_Written exercise_.
Please restate, exactly as written, the lines running from the beginning of the material through the line that has "COL = scene.collection" in it.

_Supplied data_.
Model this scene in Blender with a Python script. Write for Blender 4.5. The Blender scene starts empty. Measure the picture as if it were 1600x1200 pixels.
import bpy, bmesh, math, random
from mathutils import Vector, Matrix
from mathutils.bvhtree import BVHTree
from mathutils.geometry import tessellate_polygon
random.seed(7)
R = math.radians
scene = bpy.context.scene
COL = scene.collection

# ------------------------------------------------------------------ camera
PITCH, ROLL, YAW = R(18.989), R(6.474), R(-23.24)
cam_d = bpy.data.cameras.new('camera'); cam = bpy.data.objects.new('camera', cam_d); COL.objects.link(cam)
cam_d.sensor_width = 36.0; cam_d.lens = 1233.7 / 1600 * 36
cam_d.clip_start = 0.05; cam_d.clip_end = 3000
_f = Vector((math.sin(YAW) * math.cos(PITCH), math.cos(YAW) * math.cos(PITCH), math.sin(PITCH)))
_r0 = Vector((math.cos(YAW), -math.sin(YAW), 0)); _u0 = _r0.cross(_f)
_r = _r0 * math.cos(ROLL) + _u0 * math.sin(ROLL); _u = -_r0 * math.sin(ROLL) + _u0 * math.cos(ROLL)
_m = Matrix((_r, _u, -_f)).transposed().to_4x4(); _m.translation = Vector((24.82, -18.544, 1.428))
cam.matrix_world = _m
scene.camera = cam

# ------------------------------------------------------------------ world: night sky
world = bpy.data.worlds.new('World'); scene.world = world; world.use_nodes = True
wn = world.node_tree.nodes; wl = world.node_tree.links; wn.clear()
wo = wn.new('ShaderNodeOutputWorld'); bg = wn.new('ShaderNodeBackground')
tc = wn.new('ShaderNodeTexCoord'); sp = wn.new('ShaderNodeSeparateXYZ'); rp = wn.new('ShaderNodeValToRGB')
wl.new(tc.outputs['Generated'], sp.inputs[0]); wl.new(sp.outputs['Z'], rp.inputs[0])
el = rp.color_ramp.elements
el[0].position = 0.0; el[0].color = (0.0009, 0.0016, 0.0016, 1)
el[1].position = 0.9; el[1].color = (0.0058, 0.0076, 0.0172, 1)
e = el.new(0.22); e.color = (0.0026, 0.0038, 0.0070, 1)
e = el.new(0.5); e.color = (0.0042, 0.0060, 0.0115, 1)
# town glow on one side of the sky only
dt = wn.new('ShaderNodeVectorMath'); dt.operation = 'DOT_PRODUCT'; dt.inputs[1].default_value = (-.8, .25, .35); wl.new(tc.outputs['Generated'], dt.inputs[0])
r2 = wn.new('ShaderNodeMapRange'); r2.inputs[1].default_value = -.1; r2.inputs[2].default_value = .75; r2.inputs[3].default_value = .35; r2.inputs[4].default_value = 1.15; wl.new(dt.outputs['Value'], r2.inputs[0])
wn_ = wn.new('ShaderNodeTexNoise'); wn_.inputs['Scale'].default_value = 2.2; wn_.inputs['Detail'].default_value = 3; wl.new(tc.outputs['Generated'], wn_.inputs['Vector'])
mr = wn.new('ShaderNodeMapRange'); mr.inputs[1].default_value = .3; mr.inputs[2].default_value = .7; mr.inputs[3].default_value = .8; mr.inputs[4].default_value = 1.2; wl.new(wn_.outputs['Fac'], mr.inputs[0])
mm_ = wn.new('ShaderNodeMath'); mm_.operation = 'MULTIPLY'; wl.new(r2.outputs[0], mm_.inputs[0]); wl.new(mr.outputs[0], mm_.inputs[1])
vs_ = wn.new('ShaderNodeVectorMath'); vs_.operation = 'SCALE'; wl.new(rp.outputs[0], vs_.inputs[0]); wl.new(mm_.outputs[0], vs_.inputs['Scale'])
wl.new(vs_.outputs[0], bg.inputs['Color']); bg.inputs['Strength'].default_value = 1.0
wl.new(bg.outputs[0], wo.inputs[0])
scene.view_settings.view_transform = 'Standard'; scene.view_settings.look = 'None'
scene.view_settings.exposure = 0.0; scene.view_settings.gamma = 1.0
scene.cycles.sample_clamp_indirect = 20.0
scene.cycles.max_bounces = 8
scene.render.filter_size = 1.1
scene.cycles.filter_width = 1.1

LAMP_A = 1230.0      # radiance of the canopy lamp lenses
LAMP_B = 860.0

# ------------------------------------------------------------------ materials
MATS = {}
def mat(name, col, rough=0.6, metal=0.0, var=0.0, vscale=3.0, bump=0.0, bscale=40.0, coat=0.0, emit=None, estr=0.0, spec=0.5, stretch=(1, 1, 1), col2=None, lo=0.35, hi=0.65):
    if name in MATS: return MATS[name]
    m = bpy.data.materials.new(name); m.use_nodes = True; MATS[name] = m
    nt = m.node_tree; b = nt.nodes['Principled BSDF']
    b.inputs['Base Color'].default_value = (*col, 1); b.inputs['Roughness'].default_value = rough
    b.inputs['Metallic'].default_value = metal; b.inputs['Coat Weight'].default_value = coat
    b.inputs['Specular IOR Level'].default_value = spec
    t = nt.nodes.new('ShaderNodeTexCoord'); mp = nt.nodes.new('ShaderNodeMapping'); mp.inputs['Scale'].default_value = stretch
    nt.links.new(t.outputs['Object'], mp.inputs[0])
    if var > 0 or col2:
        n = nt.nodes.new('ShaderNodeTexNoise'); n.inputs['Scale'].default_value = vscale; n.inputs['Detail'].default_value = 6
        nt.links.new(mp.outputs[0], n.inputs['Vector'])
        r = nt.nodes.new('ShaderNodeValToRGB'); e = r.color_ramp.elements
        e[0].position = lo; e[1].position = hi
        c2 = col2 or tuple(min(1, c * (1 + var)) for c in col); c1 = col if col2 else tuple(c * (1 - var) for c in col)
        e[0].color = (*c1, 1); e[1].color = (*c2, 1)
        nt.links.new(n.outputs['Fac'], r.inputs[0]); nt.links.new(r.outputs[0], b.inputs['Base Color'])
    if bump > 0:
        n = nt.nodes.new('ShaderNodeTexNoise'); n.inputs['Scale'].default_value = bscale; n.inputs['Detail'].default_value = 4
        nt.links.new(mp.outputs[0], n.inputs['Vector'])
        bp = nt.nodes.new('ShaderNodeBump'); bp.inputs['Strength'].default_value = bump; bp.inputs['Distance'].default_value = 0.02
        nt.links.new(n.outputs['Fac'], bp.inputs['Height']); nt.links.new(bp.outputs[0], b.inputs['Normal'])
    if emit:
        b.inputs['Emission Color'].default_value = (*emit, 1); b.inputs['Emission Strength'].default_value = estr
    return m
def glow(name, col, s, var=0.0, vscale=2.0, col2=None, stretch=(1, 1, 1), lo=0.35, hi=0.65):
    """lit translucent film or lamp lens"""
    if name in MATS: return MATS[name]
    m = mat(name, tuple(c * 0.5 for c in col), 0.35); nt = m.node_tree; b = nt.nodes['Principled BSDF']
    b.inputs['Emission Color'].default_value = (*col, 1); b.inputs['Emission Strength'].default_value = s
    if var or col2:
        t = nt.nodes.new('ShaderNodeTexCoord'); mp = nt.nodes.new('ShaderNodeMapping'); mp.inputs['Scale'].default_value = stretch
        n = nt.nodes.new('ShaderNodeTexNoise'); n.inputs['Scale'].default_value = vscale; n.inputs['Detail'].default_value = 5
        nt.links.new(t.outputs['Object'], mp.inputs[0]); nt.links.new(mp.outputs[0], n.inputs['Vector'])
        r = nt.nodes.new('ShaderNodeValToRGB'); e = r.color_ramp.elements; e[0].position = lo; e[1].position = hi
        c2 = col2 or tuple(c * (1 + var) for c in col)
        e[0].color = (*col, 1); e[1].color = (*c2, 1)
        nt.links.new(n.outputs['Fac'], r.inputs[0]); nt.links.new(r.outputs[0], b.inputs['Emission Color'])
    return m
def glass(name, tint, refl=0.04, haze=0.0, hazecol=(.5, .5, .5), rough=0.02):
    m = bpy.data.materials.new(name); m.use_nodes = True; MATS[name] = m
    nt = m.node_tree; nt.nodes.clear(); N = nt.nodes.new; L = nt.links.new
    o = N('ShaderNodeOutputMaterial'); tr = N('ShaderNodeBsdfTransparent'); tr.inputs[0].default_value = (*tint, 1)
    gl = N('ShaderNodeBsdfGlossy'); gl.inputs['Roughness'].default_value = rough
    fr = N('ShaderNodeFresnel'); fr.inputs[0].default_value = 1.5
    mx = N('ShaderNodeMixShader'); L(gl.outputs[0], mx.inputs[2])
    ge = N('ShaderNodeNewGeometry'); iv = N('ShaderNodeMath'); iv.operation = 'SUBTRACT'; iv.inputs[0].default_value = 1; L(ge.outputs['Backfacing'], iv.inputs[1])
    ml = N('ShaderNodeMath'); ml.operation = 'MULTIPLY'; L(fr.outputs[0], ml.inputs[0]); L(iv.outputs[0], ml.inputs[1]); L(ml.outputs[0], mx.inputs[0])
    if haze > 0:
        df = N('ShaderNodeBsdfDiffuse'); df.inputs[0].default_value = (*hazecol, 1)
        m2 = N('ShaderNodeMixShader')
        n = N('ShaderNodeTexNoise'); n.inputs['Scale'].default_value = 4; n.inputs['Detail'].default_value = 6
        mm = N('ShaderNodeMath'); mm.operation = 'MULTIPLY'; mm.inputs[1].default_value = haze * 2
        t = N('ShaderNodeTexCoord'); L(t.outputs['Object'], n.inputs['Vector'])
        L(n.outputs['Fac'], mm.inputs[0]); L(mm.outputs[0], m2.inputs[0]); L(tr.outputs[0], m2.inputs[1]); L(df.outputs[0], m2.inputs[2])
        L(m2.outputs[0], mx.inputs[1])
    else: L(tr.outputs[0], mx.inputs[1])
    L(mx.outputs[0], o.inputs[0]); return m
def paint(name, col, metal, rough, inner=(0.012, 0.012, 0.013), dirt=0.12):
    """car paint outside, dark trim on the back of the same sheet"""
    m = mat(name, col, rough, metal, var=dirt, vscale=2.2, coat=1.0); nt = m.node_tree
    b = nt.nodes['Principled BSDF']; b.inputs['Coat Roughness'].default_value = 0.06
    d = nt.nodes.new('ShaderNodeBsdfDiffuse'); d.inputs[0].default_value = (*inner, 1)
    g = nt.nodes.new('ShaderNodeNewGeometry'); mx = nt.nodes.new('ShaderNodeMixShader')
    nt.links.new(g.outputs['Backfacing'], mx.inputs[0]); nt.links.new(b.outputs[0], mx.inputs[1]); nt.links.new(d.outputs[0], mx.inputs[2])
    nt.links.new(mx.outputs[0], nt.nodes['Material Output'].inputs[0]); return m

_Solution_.
Model this scene in Blender with a Python script. Write for Blender 4.5. The Blender scene starts empty. Measure the picture as if it were 1600x1200 pixels.
import bpy, bmesh, math, random
from mathutils import Vector, Matrix
from mathutils.bvhtree import BVHTree
from mathutils.geometry import tessellate_polygon
random.seed(7)
R = math.radians
scene = bpy.context.scene
COL = scene.collection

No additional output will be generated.